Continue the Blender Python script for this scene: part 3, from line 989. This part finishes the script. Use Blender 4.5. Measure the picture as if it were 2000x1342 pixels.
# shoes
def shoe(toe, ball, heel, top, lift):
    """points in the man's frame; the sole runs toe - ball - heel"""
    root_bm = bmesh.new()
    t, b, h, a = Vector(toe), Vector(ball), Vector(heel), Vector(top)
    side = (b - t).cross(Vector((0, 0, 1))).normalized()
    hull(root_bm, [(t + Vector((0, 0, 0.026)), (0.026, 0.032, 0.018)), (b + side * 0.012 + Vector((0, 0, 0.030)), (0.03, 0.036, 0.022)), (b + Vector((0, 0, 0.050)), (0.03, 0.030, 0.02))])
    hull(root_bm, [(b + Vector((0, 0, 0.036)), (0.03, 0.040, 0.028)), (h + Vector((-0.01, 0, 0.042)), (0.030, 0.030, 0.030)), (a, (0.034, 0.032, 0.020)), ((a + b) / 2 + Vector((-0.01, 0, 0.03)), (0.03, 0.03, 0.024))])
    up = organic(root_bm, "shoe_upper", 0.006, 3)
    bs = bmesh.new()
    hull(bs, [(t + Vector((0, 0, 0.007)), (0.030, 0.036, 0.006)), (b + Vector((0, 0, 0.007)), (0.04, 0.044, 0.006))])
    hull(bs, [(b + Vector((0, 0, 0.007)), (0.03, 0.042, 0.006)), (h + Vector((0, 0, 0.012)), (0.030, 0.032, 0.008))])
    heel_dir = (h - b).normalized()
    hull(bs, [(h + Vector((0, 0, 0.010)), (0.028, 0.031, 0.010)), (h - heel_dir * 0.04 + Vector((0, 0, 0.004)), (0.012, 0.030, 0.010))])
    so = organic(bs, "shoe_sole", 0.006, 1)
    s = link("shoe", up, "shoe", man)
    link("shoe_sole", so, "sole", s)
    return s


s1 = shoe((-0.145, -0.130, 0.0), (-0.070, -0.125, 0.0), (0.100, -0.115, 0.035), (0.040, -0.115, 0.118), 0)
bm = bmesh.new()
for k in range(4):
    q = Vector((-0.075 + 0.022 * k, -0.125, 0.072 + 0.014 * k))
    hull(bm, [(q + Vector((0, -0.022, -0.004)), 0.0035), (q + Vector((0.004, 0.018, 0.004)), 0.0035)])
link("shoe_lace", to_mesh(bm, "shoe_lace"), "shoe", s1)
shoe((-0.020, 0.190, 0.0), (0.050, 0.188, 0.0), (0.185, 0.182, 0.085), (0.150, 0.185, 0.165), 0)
+ + + + +
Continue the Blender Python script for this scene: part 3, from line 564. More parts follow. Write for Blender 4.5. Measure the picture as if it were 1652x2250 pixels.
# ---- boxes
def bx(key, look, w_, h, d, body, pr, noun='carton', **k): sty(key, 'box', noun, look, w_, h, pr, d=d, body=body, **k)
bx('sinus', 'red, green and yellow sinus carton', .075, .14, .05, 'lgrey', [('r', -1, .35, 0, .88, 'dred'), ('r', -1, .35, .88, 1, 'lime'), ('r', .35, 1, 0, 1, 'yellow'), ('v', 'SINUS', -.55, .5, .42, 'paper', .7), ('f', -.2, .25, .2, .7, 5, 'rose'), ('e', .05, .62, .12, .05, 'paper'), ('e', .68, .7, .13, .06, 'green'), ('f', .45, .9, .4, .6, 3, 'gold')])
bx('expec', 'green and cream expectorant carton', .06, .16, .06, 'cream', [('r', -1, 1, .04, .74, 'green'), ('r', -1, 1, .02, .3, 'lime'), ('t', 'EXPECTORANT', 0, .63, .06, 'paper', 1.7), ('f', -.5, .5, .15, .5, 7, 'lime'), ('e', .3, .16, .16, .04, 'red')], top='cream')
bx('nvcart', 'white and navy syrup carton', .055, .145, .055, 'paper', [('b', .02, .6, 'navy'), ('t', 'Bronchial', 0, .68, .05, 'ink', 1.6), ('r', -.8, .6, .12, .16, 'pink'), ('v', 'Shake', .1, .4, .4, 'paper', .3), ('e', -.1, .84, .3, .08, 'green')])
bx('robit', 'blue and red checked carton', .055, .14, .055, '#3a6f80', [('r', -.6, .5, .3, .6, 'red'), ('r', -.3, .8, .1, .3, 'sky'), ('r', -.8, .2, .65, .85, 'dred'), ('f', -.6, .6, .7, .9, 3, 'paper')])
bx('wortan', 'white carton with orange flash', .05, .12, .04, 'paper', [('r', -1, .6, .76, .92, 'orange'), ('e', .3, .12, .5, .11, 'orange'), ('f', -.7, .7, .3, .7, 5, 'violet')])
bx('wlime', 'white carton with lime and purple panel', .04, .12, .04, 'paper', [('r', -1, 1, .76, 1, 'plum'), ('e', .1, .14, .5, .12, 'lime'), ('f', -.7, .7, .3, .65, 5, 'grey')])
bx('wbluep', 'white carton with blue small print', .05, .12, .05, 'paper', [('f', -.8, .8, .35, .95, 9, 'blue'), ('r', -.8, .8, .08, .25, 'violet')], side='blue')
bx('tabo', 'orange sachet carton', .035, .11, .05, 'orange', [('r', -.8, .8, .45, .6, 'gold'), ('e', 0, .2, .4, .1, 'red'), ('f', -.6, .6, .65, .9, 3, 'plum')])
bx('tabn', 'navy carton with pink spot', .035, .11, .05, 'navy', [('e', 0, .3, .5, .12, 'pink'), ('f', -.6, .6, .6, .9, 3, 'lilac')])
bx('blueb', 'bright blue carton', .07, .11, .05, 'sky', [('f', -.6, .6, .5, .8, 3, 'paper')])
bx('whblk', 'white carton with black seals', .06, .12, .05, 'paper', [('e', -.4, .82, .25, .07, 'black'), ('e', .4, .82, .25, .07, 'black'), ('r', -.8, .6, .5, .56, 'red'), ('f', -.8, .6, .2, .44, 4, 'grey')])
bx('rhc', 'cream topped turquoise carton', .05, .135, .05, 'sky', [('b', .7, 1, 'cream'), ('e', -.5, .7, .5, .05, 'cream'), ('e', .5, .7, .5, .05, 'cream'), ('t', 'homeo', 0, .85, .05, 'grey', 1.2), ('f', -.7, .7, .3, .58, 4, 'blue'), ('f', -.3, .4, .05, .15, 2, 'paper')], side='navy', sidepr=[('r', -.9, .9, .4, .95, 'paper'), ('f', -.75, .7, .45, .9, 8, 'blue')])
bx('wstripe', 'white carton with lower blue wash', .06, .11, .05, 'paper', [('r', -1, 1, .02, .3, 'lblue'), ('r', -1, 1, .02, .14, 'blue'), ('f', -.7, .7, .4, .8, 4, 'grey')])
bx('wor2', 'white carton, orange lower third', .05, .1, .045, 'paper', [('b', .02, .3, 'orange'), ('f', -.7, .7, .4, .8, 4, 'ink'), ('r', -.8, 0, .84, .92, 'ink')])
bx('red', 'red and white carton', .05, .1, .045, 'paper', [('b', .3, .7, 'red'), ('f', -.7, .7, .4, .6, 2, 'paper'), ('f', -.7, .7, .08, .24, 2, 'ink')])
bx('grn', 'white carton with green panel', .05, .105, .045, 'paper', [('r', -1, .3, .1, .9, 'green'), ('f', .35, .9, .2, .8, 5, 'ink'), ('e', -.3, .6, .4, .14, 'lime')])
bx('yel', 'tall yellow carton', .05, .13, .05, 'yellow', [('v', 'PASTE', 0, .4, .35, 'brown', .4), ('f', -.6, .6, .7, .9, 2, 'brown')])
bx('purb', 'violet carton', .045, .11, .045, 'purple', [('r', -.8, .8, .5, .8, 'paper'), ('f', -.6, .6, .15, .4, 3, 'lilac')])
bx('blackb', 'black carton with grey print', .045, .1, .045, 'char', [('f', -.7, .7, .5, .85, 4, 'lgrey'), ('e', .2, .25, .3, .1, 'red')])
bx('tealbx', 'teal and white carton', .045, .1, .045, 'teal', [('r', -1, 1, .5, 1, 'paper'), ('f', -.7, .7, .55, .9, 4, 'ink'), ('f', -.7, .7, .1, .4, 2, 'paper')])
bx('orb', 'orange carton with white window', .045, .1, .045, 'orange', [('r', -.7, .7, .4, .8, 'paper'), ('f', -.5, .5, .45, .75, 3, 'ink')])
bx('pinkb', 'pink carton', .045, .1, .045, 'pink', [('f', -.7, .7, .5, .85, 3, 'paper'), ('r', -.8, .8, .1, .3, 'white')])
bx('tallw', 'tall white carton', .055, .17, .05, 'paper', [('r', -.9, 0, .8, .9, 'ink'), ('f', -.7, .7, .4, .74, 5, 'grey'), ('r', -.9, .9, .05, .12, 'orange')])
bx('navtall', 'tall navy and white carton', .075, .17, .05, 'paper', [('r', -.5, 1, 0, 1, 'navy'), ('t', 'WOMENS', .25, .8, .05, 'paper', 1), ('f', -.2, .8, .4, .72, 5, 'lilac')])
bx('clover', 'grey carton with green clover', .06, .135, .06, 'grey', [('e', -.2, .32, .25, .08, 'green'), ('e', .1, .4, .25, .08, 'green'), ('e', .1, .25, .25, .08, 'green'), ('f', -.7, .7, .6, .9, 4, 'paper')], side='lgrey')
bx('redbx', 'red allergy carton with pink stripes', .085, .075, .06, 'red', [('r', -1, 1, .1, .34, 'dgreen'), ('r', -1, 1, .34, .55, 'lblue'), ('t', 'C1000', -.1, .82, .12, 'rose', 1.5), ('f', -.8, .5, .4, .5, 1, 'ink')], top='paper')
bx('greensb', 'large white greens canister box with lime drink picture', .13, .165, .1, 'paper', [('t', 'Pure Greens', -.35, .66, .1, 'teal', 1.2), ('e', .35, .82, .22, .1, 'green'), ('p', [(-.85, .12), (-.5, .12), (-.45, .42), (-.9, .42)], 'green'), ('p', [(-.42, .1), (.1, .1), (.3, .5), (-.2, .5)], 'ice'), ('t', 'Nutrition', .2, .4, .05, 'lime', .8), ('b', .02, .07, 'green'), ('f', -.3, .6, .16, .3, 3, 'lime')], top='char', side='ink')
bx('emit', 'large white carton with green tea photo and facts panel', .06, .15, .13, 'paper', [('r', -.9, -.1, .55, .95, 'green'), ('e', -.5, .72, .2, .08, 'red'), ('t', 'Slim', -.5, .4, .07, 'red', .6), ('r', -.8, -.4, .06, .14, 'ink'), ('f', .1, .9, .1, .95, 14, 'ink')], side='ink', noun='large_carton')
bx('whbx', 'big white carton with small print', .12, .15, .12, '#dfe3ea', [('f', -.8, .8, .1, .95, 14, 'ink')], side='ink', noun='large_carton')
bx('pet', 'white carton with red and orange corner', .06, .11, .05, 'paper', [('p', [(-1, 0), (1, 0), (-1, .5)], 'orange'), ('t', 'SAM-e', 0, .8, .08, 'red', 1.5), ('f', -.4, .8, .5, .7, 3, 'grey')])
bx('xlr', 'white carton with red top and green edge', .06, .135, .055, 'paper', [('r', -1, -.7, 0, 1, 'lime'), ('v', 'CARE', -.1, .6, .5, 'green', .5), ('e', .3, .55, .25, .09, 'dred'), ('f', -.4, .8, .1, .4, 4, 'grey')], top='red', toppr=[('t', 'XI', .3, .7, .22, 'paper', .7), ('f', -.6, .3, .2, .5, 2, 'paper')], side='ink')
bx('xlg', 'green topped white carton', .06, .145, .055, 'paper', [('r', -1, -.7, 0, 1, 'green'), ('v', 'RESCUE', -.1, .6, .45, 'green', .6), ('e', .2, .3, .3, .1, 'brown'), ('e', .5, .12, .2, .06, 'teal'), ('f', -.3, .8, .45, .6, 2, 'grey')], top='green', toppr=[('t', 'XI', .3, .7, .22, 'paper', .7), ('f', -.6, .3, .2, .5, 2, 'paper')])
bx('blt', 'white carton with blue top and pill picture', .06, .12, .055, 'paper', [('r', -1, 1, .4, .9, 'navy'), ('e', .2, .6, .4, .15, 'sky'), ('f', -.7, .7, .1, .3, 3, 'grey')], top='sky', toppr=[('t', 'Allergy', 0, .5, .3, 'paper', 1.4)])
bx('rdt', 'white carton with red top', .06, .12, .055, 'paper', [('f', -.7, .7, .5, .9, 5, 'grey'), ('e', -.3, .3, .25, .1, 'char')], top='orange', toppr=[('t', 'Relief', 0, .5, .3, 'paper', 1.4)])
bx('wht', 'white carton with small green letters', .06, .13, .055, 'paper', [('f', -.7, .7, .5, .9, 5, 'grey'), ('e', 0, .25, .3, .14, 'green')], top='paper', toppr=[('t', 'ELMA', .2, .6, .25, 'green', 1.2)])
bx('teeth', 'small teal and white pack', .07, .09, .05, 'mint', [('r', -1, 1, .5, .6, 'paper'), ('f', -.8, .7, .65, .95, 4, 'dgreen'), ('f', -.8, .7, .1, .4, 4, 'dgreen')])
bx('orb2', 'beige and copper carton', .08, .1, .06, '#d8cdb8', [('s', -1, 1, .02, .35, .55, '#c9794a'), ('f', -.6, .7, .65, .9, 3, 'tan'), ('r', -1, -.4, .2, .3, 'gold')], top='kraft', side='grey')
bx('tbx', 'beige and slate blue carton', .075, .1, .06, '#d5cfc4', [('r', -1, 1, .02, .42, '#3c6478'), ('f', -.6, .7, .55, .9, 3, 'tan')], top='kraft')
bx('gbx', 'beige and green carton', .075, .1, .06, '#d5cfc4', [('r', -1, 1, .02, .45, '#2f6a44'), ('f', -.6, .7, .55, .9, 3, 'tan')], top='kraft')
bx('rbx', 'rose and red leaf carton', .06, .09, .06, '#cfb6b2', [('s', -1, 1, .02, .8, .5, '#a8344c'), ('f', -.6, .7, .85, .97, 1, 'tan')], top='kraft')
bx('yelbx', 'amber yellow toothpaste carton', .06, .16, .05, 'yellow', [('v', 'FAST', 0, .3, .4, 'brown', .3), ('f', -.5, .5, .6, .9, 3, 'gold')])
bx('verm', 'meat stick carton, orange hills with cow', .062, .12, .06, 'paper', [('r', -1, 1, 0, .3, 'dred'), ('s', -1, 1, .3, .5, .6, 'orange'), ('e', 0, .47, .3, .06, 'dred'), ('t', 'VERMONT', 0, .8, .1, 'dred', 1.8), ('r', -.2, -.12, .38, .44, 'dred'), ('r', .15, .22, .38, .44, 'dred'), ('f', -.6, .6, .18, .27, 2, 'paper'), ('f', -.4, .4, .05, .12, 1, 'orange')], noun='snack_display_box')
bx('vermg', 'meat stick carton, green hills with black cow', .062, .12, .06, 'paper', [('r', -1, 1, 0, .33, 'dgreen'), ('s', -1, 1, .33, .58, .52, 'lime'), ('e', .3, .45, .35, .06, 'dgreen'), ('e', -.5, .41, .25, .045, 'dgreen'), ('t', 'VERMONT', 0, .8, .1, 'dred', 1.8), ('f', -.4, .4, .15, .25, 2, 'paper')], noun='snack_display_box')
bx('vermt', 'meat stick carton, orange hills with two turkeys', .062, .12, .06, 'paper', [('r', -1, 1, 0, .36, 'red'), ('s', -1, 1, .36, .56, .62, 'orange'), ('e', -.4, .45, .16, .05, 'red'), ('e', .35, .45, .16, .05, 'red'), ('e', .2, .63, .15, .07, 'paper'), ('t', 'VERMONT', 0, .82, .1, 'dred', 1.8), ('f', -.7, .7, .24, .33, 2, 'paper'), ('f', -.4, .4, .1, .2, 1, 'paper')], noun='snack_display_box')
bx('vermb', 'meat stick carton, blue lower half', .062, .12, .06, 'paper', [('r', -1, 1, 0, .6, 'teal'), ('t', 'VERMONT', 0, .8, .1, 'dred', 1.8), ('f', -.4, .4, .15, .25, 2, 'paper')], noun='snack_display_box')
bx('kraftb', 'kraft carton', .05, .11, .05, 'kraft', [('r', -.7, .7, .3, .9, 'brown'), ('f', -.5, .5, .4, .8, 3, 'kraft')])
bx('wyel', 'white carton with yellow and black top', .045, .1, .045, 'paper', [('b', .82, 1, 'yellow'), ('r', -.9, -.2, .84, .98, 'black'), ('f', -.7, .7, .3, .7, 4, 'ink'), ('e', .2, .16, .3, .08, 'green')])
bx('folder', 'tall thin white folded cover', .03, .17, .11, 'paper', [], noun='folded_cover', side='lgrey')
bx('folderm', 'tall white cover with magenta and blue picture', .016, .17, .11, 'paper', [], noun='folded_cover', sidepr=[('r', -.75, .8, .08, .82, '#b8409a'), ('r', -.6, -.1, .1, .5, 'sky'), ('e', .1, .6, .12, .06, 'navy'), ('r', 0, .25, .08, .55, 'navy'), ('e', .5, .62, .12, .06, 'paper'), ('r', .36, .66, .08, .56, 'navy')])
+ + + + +
• [AIM]:
Pick out and copy the lines of the material that include the word "script".

• [FINAL RESULT]:
Continue the Blender Python script for this scene: part 3, from line 989. This part finishes the script. Use Blender 4.5. Measure the picture as if it were 2000x1342 pixels.
Continue the Blender Python script for this scene: part 3, from line 564. More parts follow. Write for Blender 4.5. Measure the picture as if it were 1652x2250 pixels.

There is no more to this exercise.